By Eric Sundquist
The move away from “stroads”—urban streets designed to rural road standards—received new support this month, as Massachusetts and California DOTs endorsed new design guidance that treats urban streets as livable places as well as multimodal transportation facilities.
The National Association of City Transportation Officials’ Urban Street Design Guide previously had been endorsed by the Washington State DOT. All three DOTs are SSTI participants.
“The Urban Street Design Guide provides essential design principles which can create safe, multimodal urban street designs around the Commonwealth,” MassDOT Secretary Richard A. Davey said in his endorsement letter. “MassDOT is pleased to share in NACTO’s commitment to improving urban streets and creating sustainable street designs.”
“California’s transportation system must be multimodal and support bicycles and pedestrians as well as automobiles,” Caltrans Director Malcolm Dougherty said in a statement. “Caltrans’ endorsement of these innovative street design options is an important part of modernizing our approach to improving transportation for all Californians.”
Caltrans’ announcement may have more impact because MassDOT’s Highway Design Manual already permits designs and concepts described in the NACTO guide, including 10-foot lanes and designing to relatively slow urban target speeds.

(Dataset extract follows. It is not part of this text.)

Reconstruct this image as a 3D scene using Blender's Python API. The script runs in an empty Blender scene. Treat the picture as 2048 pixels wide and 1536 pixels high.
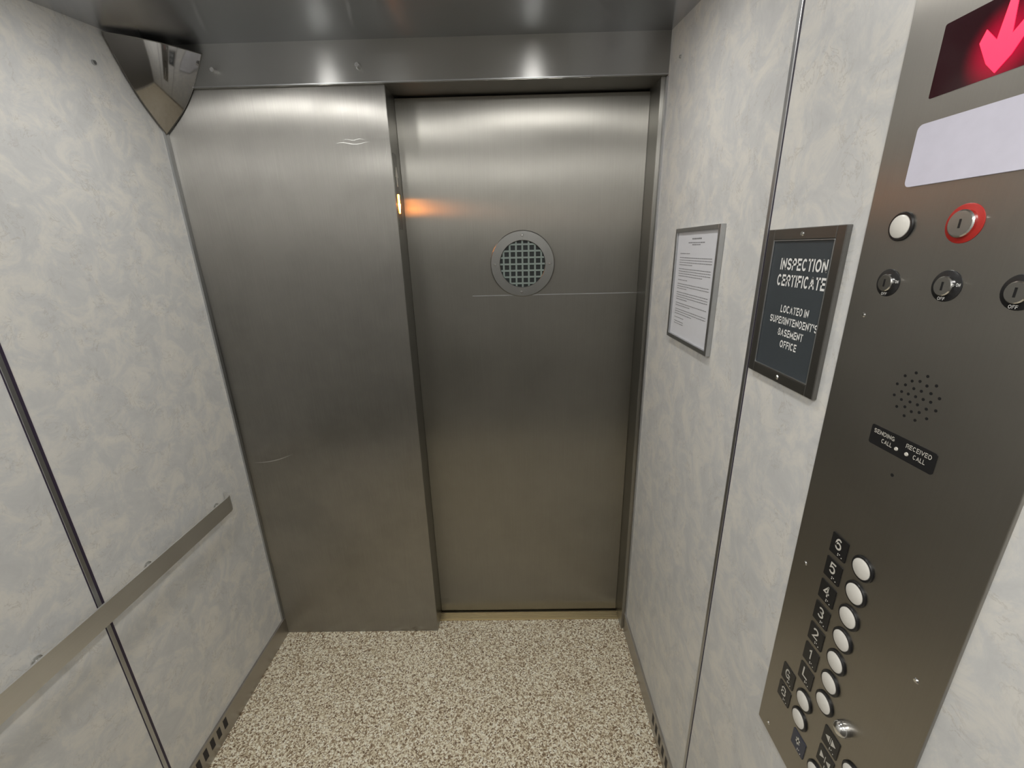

In contrast, Caltrans’ design manual, followed not only by the department but by many local governments as well, often requires exceptions in order to produce NACTO-style designs. As such, the endorsement represents a greater departure from current practice, and the announcement was greeted enthusiastically by stakeholders.
Following the endorsement, Caltrans is reviewing its HDM, MUTCD, and other guidance to better embrace concepts that create multimodal, livable streets.
Eric Sundquist is Managing Director of SSTI.